Set problem
Copy the full set of lines exactly as given.

begin Collected material

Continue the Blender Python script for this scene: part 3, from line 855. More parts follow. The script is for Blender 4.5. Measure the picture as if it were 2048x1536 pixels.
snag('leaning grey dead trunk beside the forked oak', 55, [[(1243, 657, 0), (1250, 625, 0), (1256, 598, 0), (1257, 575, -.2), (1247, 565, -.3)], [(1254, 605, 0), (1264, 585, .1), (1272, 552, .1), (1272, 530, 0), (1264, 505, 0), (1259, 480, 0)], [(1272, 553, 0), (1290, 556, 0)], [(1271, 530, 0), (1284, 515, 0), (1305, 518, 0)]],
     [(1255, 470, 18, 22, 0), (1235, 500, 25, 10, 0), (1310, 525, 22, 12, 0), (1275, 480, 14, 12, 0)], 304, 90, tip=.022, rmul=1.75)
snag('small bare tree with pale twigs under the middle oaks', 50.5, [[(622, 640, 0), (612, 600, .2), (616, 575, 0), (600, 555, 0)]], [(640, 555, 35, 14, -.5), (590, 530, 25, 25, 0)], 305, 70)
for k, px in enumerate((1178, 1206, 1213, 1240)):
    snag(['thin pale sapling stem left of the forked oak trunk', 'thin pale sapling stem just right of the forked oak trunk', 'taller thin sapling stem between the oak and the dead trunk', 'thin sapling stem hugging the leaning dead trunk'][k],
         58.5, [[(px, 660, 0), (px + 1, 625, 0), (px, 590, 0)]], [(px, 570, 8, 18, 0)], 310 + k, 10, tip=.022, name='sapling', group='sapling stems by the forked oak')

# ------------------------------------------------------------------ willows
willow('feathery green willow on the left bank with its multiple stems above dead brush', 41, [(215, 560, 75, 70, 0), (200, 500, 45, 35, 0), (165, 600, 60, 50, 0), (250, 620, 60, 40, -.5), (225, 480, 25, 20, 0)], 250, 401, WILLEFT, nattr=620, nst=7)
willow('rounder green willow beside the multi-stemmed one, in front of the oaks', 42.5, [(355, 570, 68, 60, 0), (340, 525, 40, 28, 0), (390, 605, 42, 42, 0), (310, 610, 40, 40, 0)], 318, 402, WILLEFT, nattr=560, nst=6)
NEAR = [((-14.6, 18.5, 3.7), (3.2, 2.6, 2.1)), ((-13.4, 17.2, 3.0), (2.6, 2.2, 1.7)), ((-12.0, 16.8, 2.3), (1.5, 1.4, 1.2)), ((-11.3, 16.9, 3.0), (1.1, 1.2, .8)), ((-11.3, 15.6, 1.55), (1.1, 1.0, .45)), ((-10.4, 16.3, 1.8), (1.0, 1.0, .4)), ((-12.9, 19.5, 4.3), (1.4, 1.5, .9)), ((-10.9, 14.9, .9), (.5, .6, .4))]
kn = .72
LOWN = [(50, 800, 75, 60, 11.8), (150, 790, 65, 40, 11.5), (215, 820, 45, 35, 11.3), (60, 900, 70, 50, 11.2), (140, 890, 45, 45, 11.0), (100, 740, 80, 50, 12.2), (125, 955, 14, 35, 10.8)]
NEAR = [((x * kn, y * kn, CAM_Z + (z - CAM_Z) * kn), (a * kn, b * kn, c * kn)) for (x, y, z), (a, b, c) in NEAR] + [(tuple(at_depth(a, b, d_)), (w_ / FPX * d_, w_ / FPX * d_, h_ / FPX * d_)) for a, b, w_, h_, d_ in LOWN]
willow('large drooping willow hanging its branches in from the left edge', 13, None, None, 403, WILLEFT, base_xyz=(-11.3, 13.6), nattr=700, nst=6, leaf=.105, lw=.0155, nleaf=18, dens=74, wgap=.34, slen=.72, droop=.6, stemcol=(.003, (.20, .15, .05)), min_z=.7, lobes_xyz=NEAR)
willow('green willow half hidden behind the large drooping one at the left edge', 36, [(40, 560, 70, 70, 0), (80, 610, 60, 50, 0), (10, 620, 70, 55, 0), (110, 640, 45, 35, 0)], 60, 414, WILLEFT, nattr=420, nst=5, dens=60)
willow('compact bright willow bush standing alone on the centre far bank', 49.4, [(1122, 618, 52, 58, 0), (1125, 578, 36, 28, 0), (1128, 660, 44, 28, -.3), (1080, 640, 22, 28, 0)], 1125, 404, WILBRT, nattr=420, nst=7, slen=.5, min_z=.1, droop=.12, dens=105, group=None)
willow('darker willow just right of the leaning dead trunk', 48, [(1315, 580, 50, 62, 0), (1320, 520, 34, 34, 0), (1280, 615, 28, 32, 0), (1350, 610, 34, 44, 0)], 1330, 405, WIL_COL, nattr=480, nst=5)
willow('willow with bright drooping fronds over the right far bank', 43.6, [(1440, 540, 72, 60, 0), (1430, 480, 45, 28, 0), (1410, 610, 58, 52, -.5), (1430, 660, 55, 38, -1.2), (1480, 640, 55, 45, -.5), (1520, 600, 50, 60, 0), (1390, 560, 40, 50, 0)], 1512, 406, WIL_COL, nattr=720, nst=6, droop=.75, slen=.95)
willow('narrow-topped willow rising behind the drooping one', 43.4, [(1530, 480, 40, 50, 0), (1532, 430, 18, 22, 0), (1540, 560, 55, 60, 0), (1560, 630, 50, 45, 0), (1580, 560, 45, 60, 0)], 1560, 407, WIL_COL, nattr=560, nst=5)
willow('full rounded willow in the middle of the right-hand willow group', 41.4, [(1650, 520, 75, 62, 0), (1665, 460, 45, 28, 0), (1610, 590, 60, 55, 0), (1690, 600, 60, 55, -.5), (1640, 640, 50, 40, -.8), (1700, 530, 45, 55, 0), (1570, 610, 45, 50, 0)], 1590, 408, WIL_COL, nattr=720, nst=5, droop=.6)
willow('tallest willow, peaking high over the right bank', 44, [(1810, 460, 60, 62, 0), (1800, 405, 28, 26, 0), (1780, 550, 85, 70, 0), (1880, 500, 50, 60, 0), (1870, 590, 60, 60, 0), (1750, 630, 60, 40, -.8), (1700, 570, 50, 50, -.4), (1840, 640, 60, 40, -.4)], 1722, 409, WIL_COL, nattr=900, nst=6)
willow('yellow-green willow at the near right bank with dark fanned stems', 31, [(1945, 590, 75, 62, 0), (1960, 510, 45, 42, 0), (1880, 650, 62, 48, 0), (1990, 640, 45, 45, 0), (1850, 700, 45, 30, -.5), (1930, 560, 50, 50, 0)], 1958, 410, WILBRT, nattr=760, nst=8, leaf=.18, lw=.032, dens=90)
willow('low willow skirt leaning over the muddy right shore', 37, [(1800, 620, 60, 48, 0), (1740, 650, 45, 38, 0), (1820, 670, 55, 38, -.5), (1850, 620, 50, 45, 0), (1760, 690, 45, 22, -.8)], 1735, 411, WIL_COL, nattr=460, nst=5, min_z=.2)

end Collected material

Exercise response
Continue the Blender Python script for this scene: part 3, from line 855. More parts follow. The script is for Blender 4.5. Measure the picture as if it were 2048x1536 pixels.
snag('leaning grey dead trunk beside the forked oak', 55, [[(1243, 657, 0), (1250, 625, 0), (1256, 598, 0), (1257, 575, -.2), (1247, 565, -.3)], [(1254, 605, 0), (1264, 585, .1), (1272, 552, .1), (1272, 530, 0), (1264, 505, 0), (1259, 480, 0)], [(1272, 553, 0), (1290, 556, 0)], [(1271, 530, 0), (1284, 515, 0), (1305, 518, 0)]],
     [(1255, 470, 18, 22, 0), (1235, 500, 25, 10, 0), (1310, 525, 22, 12, 0), (1275, 480, 14, 12, 0)], 304, 90, tip=.022, rmul=1.75)
snag('small bare tree with pale twigs under the middle oaks', 50.5, [[(622, 640, 0), (612, 600, .2), (616, 575, 0), (600, 555, 0)]], [(640, 555, 35, 14, -.5), (590, 530, 25, 25, 0)], 305, 70)
for k, px in enumerate((1178, 1206, 1213, 1240)):
    snag(['thin pale sapling stem left of the forked oak trunk', 'thin pale sapling stem just right of the forked oak trunk', 'taller thin sapling stem between the oak and the dead trunk', 'thin sapling stem hugging the leaning dead trunk'][k],
         58.5, [[(px, 660, 0), (px + 1, 625, 0), (px, 590, 0)]], [(px, 570, 8, 18, 0)], 310 + k, 10, tip=.022, name='sapling', group='sapling stems by the forked oak')

# ------------------------------------------------------------------ willows
willow('feathery green willow on the left bank with its multiple stems above dead brush', 41, [(215, 560, 75, 70, 0), (200, 500, 45, 35, 0), (165, 600, 60, 50, 0), (250, 620, 60, 40, -.5), (225, 480, 25, 20, 0)], 250, 401, WILLEFT, nattr=620, nst=7)
willow('rounder green willow beside the multi-stemmed one, in front of the oaks', 42.5, [(355, 570, 68, 60, 0), (340, 525, 40, 28, 0), (390, 605, 42, 42, 0), (310, 610, 40, 40, 0)], 318, 402, WILLEFT, nattr=560, nst=6)
NEAR = [((-14.6, 18.5, 3.7), (3.2, 2.6, 2.1)), ((-13.4, 17.2, 3.0), (2.6, 2.2, 1.7)), ((-12.0, 16.8, 2.3), (1.5, 1.4, 1.2)), ((-11.3, 16.9, 3.0), (1.1, 1.2, .8)), ((-11.3, 15.6, 1.55), (1.1, 1.0, .45)), ((-10.4, 16.3, 1.8), (1.0, 1.0, .4)), ((-12.9, 19.5, 4.3), (1.4, 1.5, .9)), ((-10.9, 14.9, .9), (.5, .6, .4))]
kn = .72
LOWN = [(50, 800, 75, 60, 11.8), (150, 790, 65, 40, 11.5), (215, 820, 45, 35, 11.3), (60, 900, 70, 50, 11.2), (140, 890, 45, 45, 11.0), (100, 740, 80, 50, 12.2), (125, 955, 14, 35, 10.8)]
NEAR = [((x * kn, y * kn, CAM_Z + (z - CAM_Z) * kn), (a * kn, b * kn, c * kn)) for (x, y, z), (a, b, c) in NEAR] + [(tuple(at_depth(a, b, d_)), (w_ / FPX * d_, w_ / FPX * d_, h_ / FPX * d_)) for a, b, w_, h_, d_ in LOWN]
willow('large drooping willow hanging its branches in from the left edge', 13, None, None, 403, WILLEFT, base_xyz=(-11.3, 13.6), nattr=700, nst=6, leaf=.105, lw=.0155, nleaf=18, dens=74, wgap=.34, slen=.72, droop=.6, stemcol=(.003, (.20, .15, .05)), min_z=.7, lobes_xyz=NEAR)
willow('green willow half hidden behind the large drooping one at the left edge', 36, [(40, 560, 70, 70, 0), (80, 610, 60, 50, 0), (10, 620, 70, 55, 0), (110, 640, 45, 35, 0)], 60, 414, WILLEFT, nattr=420, nst=5, dens=60)
willow('compact bright willow bush standing alone on the centre far bank', 49.4, [(1122, 618, 52, 58, 0), (1125, 578, 36, 28, 0), (1128, 660, 44, 28, -.3), (1080, 640, 22, 28, 0)], 1125, 404, WILBRT, nattr=420, nst=7, slen=.5, min_z=.1, droop=.12, dens=105, group=None)
willow('darker willow just right of the leaning dead trunk', 48, [(1315, 580, 50, 62, 0), (1320, 520, 34, 34, 0), (1280, 615, 28, 32, 0), (1350, 610, 34, 44, 0)], 1330, 405, WIL_COL, nattr=480, nst=5)
willow('willow with bright drooping fronds over the right far bank', 43.6, [(1440, 540, 72, 60, 0), (1430, 480, 45, 28, 0), (1410, 610, 58, 52, -.5), (1430, 660, 55, 38, -1.2), (1480, 640, 55, 45, -.5), (1520, 600, 50, 60, 0), (1390, 560, 40, 50, 0)], 1512, 406, WIL_COL, nattr=720, nst=6, droop=.75, slen=.95)
willow('narrow-topped willow rising behind the drooping one', 43.4, [(1530, 480, 40, 50, 0), (1532, 430, 18, 22, 0), (1540, 560, 55, 60, 0), (1560, 630, 50, 45, 0), (1580, 560, 45, 60, 0)], 1560, 407, WIL_COL, nattr=560, nst=5)
willow('full rounded willow in the middle of the right-hand willow group', 41.4, [(1650, 520, 75, 62, 0), (1665, 460, 45, 28, 0), (1610, 590, 60, 55, 0), (1690, 600, 60, 55, -.5), (1640, 640, 50, 40, -.8), (1700, 530, 45, 55, 0), (1570, 610, 45, 50, 0)], 1590, 408, WIL_COL, nattr=720, nst=5, droop=.6)
willow('tallest willow, peaking high over the right bank', 44, [(1810, 460, 60, 62, 0), (1800, 405, 28, 26, 0), (1780, 550, 85, 70, 0), (1880, 500, 50, 60, 0), (1870, 590, 60, 60, 0), (1750, 630, 60, 40, -.8), (1700, 570, 50, 50, -.4), (1840, 640, 60, 40, -.4)], 1722, 409, WIL_COL, nattr=900, nst=6)
willow('yellow-green willow at the near right bank with dark fanned stems', 31, [(1945, 590, 75, 62, 0), (1960, 510, 45, 42, 0), (1880, 650, 62, 48, 0), (1990, 640, 45, 45, 0), (1850, 700, 45, 30, -.5), (1930, 560, 50, 50, 0)], 1958, 410, WILBRT, nattr=760, nst=8, leaf=.18, lw=.032, dens=90)
willow('low willow skirt leaning over the muddy right shore', 37, [(1800, 620, 60, 48, 0), (1740, 650, 45, 38, 0), (1820, 670, 55, 38, -.5), (1850, 620, 50, 45, 0), (1760, 690, 45, 22, -.8)], 1735, 411, WIL_COL, nattr=460, nst=5, min_z=.2)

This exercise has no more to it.